Abstract

Of all the intellectual monuments that Michael Oakeshott has left us, the most transient will be his Master of Science Degree course in the History of Political Thought at the London School of Economics (LSE). Yet that course was enormously influential, its fame stretching far beyond the circle of those privileged enough to have participated in it. The focal point was a weekly seminar in which staff, students and guest-speakers presented papers. Oakeshott himself offered several. Many of their titles will be familiar: »History as a Mode of Thought«; »Historical Events: Necessary, Fortuitous or Contingent?«; »Historical Identity«; »Historical Understanding«; »The Emergence of a History of Thought«; »Politics and the Political«; and »Political Theory«. Oakeshott’s papers as presented were not intended for publication and their content and approach varied from year to year, sometimes quite markedly.
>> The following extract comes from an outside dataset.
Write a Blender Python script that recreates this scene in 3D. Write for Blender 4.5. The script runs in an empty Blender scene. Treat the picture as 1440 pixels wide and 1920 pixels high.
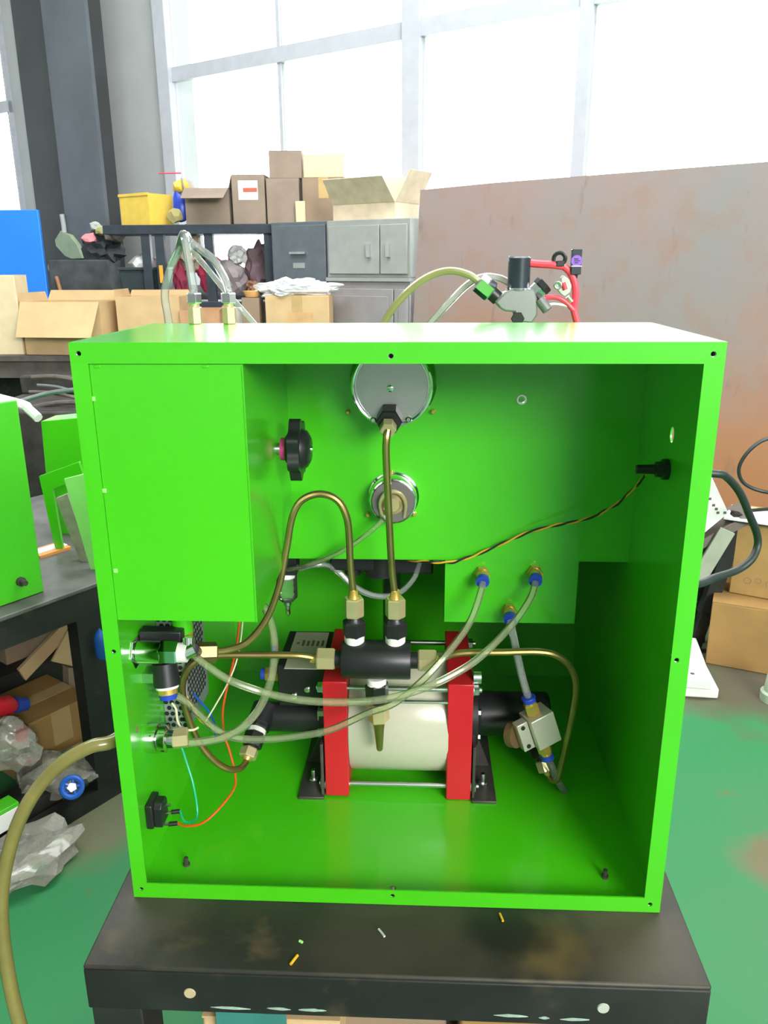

The first four papers did, however, see the light of published day, many years later — in a different but nonetheless recognizable form. They constitute the first three essays in On History and Other Essays (1983). But the other seminar papers were never published, even though much of the content of the last two of them can be discerned in parts of the essays contained in On Human Conduct (1975). But the context of Oakeshott’s discussion of politics, the political and political theory in On Human Conduct is very different from the context of his discussion in his History of Political Thought Seminar. And a question that any student of Oakeshott is bound to ask is why he decided not to rework his seminar papers on intellectual history and the character of a history of political thought into a continuation of his published historical essays in On History? This, after all, was their function in the seminar.